Все предшествующие новоевропейские революции (включая Великую французскую) учреждали и реучреждали правительственные институты, то есть сводились, по сути, к модернизации исполнительной власти. Все предшествующие революции открывали все новые институциональные возможности для того, чтобы реформировать монопольное право говорить от имени кого-то. Октябрьская революция, напротив, обратилась к сотворению этого «кого-то» – великого анонима, именуемого народом.

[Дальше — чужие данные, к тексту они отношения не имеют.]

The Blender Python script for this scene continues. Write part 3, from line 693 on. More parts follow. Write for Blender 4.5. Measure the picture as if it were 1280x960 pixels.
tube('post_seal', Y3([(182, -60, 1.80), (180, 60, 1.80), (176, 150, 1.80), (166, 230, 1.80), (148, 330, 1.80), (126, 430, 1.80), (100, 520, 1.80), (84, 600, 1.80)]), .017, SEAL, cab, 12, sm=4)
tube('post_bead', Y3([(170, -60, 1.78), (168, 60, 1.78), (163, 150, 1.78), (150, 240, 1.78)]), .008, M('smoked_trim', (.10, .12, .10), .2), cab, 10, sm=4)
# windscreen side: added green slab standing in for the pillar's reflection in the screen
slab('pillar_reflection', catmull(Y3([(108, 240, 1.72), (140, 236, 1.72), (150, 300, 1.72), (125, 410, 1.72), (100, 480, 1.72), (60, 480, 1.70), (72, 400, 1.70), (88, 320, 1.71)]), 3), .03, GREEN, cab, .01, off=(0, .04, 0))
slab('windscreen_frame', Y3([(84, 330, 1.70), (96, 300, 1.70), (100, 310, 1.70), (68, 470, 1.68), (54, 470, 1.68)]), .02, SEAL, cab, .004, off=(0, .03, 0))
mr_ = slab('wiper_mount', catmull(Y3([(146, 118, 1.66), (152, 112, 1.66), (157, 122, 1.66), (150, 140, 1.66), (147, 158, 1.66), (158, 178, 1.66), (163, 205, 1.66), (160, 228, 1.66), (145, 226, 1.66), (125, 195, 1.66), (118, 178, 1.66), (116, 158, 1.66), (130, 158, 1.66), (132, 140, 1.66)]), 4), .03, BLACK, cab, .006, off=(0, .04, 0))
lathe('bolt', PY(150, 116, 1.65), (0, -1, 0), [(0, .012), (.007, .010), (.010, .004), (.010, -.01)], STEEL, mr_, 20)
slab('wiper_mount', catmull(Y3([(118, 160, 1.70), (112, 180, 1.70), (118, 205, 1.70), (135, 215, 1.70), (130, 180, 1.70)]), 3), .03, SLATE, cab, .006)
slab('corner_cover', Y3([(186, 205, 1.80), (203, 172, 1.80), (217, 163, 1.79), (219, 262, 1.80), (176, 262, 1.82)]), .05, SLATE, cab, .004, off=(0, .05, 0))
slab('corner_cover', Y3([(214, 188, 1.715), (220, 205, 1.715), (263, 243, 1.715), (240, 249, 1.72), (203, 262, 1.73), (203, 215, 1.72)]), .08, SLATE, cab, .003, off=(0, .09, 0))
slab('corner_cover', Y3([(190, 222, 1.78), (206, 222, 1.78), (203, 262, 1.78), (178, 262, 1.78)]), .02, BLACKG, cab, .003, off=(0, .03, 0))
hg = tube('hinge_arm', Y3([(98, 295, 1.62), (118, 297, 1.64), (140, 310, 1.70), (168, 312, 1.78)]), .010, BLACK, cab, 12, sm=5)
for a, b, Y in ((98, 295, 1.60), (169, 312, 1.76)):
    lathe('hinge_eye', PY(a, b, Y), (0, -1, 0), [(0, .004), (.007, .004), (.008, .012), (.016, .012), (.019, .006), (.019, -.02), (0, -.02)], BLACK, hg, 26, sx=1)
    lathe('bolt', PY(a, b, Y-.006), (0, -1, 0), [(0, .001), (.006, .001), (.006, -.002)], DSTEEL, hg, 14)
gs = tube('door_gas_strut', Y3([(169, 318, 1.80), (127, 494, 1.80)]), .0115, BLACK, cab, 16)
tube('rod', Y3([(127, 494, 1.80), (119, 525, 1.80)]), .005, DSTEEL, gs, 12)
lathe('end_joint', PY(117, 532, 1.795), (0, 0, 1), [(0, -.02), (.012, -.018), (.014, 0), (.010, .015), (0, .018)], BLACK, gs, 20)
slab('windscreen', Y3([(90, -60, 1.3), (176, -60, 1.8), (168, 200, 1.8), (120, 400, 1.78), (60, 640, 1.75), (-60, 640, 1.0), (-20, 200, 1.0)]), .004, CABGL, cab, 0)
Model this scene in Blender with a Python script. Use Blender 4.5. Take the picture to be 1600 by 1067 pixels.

Подобная нацеленность отчетливо прочитывается в той сугубо служебной роли, которую первоначально взяло на себя советское правительство «народных комиссаров». Структурой, позволяющей народу быть народом, стали Советы. Они воплотили в себе институционально оформленные идеалы прямой демократии, непосредственного коммунитарного народовластия. Идеалы, берущие начало и в древнегреческой системе политической жеребьевки, и во «фрактальной» организованности номадических орд, и в катакомбной сплоченности первых христиан, и в стихийной решимости всевозможных бунтовщиков.

Любая «буржуазная» революция создает народ задним числом как побочный продукт трансформации правительственных органов. Народ воплощает в этом случае уходящая в бесконечность вереница подданных, «мал мала меньше». Каждый из них отсылает к другому такому же, однако все они вместе не более чем «атомы», ничтожно малые не столько даже для «общего дела», сколько для любого социального действия. Они пригодны лишь для того, чтобы раствориться в ком-то, кто будет править, влиять и учреждать от их имени: «Мы есмь народ…» Они бесплотны до полной неразличимости и бесплодны в силу тотального взаимного безразличия. Их существование подобно существованию мотыльков-однодневок, они рождаются для того, чтобы наделить Большого Другого плотью и кровью своего Я.